It was just coincidence that I began reading Clay Shirky’s Here Comes Everybody on the tube on the way to the recent FutureGov Consultancy/Huddle event on internal collaboration, but a fortunate and relevant coincidence nonetheless. Shirky argues that the web can enable people to self-organise, and in turn will transform our world. The event’s speakers argued that those same ideas of self-organisation and reduced costs can – and should – transform our bureaucracies.
In a small group everyone is able to speak to everyone else to organise their time and resources. Once an organisation gets beyond a certain size, management is needed. But managing resources itself takes resources, and these costs tend to grow faster than organisation size.
This makes organisations quite inefficient. Like all large organisations, councils use quite a lot of resources on managing and communicating internally.
Huddle’s Charlie Blake Thomas told an all-too-familiar story: Someone sends around a Powerpoint Presentation by email to ten people. People make their changes and send it round to the group again. Soon you have eight or nine different versions in circulation. Version control goes out of the window. Inboxes are clogged up with crap.
In the past this was neccessary, but these days there are better ways of collaborating. Huddle is one of them, but other collaborative software is also available.
However, technology is no panacea. Becoming more collaborative requires cultural change. Councils are rigidly heirarchical structures and quite set in their ways. We’re used to working in silos, and many prefer it that way.
But as Bob Dylan so famously sang, the times, they are a changin’. It’s clear the public sector as a whole has a few turbulent years ahead as a result of tight public finances and changing demands.
In addition, local authorities are increasingly delivering services in partnerships, thanks to initiatives like Total Place. All of this means becoming more collaborative is not a choice, it’s a neccessity.
Anne McCrossan argued that old boundaries – between and within organisations – are increasingly irrelevant. The emphasis shifts from org chart structures to informal communication networks and those individuals within organisations who act as gatekeepers, hubs and pulse-takers. Organisations need to take advantage of these tacit information-sharing relationships in order to build effective networks.
Moving away from rigid structure towards a more collaborative way of working brings big benefits for organisations. First, it fulfills those needs that sit at the top of Maslow’s Heirarchy; social participation gives people the power to self-actualise. By sharing information more widely, we present opportunities to learn. A social organisation is, by definition, a learning organisation.
Most importantly, it makes us more efficient. By reducing the costs of communicating and managing, we free up resources for service delivery. Private sector organisations thrive when they bring down management and transaction costs. We need to learn from their best practice in order to make the most of our resources.

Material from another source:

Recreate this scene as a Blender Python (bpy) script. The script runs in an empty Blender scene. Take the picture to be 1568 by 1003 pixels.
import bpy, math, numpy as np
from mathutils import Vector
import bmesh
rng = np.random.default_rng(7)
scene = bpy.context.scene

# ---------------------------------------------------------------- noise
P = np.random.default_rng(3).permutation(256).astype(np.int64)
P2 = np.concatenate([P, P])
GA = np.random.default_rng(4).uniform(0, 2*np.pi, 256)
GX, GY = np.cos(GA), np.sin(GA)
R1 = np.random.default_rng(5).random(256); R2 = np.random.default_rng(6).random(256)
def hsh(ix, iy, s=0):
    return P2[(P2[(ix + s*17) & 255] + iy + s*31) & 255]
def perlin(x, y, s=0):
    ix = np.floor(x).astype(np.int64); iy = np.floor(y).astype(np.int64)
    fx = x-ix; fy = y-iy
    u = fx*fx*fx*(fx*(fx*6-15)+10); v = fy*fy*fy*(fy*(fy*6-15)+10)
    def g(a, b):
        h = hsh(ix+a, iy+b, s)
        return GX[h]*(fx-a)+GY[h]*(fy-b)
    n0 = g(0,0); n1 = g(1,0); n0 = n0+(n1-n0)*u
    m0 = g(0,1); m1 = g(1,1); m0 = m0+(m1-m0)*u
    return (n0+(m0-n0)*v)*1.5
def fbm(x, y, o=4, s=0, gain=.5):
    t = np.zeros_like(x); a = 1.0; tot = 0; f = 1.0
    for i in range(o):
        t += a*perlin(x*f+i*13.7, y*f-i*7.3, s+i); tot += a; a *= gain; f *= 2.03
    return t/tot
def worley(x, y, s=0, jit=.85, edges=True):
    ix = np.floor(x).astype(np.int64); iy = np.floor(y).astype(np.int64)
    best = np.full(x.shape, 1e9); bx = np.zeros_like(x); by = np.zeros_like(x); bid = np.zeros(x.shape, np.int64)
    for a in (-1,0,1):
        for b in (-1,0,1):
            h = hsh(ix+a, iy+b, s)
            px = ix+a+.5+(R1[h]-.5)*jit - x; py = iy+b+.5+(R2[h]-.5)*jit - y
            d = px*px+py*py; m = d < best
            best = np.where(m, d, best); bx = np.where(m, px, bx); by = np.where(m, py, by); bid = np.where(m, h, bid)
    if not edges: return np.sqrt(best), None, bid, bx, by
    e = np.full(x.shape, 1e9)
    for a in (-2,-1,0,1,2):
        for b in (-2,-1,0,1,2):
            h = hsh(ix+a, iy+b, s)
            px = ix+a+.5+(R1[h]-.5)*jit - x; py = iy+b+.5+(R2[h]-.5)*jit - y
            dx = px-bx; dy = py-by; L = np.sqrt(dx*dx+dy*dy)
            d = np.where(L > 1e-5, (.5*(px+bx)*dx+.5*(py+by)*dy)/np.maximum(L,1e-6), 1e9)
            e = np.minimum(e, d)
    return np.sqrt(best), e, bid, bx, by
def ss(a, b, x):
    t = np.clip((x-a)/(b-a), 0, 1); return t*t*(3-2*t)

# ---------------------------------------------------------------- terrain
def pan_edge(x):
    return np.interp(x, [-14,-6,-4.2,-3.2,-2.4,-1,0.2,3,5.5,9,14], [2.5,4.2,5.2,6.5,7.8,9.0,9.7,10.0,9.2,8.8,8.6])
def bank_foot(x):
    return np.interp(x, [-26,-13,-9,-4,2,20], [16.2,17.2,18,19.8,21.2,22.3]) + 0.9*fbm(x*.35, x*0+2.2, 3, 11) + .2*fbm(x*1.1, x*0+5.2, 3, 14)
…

McCrossan’s presentation echoed in many ways the work of employee engagement guru John Smythe. Smythe argues for employee engagement programmes aimed at moving employees up the engagement ladder – that is away from old structures of command and control towards a culture of co-creation.
Like Smythe, McCrossan emphasises the role of leadership in bringing about change, with a focus on behaviours and relationships rather than command and control.
Affinity, she contends, is stronger than structure. Organisations work best when they share a common purpose, comunicate that purpose, and bring colleagues along towards the common goal.
This is something local authorities ought to be good at; those of us who work for one know that ultimately our job is to make life better for people in the borough. But all too often we’re guilty of focussing on our own work and not the bigger picture.
Becoming collaborative organisations gives councils an opportunity to redefine their purpose. By focussing on working together with residents and partners towards our common goals, we can become more efficient and effective, as well as becoming better places to work.
Over the coming months and years local government will be asked to redefine its own purpose in order to become leaner and more efficient. That means rediscovering those shared goals and giving people the tools to work more efficiently towards them. Structures are inefficient: harness common purpose, though, and organisations can achieve more efficient delivery.